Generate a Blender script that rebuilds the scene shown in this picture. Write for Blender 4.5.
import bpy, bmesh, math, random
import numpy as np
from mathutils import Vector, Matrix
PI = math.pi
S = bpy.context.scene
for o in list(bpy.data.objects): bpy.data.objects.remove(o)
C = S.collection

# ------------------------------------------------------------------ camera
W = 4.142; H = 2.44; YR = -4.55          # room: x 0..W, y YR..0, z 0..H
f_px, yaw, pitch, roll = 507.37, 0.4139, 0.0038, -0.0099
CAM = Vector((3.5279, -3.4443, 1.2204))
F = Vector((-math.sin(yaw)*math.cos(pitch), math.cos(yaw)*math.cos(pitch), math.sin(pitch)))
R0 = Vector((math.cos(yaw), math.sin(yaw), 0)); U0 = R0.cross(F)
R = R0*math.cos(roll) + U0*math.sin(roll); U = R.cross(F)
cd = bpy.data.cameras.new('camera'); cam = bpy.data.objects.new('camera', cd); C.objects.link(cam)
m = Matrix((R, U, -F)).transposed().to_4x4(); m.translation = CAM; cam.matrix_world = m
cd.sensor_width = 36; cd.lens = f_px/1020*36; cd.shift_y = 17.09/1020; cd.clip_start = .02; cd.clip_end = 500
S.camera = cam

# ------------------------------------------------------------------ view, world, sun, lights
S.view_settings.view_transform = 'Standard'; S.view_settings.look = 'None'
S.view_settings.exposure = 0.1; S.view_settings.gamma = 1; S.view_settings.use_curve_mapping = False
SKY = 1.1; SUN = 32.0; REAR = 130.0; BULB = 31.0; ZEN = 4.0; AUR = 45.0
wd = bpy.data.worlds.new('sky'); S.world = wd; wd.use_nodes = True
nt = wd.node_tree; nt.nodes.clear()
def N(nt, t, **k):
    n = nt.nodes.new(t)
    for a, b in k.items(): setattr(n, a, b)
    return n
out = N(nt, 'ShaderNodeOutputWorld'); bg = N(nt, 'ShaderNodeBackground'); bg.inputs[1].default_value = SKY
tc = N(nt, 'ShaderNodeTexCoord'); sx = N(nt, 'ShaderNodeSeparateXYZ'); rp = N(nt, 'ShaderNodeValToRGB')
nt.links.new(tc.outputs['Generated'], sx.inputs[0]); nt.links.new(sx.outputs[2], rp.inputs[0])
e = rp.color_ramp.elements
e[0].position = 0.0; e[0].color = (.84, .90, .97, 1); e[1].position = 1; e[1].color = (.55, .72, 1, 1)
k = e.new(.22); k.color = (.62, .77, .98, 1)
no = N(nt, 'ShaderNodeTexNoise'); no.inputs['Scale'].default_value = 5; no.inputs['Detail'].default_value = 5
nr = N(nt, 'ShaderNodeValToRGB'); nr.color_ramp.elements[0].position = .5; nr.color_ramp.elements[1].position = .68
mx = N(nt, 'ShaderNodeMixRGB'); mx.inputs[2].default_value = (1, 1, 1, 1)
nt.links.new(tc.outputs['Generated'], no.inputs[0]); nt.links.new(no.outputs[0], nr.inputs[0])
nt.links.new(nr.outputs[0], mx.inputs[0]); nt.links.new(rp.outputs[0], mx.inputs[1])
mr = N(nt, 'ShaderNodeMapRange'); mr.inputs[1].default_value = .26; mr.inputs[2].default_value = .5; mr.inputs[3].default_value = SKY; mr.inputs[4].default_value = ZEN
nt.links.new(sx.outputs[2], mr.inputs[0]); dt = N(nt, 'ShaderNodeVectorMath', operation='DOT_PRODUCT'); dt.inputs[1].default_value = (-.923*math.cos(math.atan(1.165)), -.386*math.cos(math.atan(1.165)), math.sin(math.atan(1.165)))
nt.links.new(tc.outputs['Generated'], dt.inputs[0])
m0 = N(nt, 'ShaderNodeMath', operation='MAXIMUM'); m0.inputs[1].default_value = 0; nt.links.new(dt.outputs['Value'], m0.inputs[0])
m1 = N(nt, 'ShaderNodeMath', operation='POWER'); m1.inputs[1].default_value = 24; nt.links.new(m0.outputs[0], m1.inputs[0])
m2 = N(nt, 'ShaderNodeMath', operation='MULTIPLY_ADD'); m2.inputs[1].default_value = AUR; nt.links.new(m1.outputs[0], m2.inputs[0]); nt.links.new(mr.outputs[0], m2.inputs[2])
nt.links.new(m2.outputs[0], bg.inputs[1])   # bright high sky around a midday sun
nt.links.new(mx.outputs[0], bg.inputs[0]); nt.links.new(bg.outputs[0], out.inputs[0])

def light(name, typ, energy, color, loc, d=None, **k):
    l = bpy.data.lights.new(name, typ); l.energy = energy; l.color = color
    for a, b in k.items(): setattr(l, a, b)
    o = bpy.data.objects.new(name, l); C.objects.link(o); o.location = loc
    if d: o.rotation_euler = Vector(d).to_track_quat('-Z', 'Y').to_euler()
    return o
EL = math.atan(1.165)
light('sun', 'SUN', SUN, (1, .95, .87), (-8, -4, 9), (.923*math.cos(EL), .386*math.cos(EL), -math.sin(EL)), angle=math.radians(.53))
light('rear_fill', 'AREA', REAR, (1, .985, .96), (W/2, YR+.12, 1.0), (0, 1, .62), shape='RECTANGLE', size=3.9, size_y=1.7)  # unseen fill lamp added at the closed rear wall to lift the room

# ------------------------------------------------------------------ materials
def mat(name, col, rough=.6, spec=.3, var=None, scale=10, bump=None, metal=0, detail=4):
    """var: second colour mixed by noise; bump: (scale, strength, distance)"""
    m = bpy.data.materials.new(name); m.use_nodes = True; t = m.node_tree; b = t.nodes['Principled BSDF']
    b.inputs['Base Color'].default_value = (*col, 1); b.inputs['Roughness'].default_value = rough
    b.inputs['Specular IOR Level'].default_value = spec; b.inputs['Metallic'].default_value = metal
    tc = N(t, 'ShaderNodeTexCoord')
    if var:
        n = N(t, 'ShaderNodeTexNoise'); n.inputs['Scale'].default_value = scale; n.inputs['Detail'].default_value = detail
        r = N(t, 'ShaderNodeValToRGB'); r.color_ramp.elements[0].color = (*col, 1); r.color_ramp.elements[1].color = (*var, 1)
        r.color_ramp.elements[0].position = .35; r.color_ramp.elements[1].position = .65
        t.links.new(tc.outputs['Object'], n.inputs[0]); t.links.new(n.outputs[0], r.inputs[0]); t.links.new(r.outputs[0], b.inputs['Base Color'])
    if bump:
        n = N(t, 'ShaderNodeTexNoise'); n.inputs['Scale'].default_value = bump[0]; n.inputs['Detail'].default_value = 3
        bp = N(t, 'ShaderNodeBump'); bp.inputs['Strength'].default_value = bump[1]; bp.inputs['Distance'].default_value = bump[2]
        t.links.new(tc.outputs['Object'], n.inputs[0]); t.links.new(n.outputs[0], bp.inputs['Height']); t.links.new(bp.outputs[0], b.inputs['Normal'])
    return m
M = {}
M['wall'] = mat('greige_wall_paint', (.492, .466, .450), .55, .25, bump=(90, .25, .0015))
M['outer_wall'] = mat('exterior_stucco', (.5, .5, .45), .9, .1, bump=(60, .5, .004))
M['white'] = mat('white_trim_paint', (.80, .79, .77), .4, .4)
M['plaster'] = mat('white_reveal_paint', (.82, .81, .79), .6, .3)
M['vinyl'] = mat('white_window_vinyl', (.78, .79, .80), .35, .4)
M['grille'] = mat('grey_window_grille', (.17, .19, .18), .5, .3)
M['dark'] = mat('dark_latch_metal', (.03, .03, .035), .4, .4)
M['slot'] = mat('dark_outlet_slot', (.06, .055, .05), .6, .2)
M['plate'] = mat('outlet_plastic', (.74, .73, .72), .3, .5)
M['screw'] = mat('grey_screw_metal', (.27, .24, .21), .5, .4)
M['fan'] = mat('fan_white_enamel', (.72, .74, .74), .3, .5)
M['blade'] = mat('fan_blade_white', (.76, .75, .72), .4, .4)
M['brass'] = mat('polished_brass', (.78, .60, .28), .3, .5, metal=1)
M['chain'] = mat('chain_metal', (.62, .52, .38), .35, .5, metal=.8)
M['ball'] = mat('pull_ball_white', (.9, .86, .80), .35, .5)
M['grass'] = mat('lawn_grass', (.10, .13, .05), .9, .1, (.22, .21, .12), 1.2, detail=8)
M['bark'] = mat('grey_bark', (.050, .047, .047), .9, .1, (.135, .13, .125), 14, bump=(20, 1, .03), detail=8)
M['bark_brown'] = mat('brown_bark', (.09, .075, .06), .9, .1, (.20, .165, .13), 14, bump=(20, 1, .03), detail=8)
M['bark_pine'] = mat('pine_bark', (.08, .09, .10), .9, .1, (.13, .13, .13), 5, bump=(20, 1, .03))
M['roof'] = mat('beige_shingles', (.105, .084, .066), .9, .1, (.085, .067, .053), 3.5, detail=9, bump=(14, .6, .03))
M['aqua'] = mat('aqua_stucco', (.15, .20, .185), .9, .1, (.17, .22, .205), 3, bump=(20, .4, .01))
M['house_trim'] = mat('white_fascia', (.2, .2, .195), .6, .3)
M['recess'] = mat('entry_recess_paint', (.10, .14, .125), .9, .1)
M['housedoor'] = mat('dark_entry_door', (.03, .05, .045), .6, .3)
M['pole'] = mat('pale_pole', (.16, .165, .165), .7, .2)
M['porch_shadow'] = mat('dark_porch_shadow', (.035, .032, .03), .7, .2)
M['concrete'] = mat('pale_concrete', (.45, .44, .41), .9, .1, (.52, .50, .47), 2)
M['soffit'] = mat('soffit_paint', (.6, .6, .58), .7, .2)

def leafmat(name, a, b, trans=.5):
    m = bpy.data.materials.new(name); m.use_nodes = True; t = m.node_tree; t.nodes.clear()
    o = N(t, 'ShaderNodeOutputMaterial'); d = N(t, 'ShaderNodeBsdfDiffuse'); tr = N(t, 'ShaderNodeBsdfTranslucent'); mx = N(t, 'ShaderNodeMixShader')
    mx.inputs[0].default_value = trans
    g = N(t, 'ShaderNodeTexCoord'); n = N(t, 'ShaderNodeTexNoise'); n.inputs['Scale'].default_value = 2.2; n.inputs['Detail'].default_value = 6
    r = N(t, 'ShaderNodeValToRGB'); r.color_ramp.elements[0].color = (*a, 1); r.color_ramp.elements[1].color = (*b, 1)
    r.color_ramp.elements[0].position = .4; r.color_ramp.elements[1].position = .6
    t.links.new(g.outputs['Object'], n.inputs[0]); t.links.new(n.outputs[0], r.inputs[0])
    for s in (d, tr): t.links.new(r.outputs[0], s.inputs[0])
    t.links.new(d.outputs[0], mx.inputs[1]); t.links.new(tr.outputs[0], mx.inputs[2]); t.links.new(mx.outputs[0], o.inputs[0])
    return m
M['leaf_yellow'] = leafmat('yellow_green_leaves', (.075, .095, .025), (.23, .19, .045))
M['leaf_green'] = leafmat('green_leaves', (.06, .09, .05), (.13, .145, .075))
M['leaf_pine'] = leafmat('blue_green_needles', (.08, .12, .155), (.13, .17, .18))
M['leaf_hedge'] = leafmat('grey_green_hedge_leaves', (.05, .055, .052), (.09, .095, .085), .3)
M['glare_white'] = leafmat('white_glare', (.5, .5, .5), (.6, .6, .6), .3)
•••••
__What the task asks__:
Extract the first line above and each line after it up to and including the one with "C = S.collection", please, exactly and with nothing else.

__Solution to this problem__:
Generate a Blender script that rebuilds the scene shown in this picture. Write for Blender 4.5.
import bpy, bmesh, math, random
import numpy as np
from mathutils import Vector, Matrix
PI = math.pi
S = bpy.context.scene
for o in list(bpy.data.objects): bpy.data.objects.remove(o)
C = S.collection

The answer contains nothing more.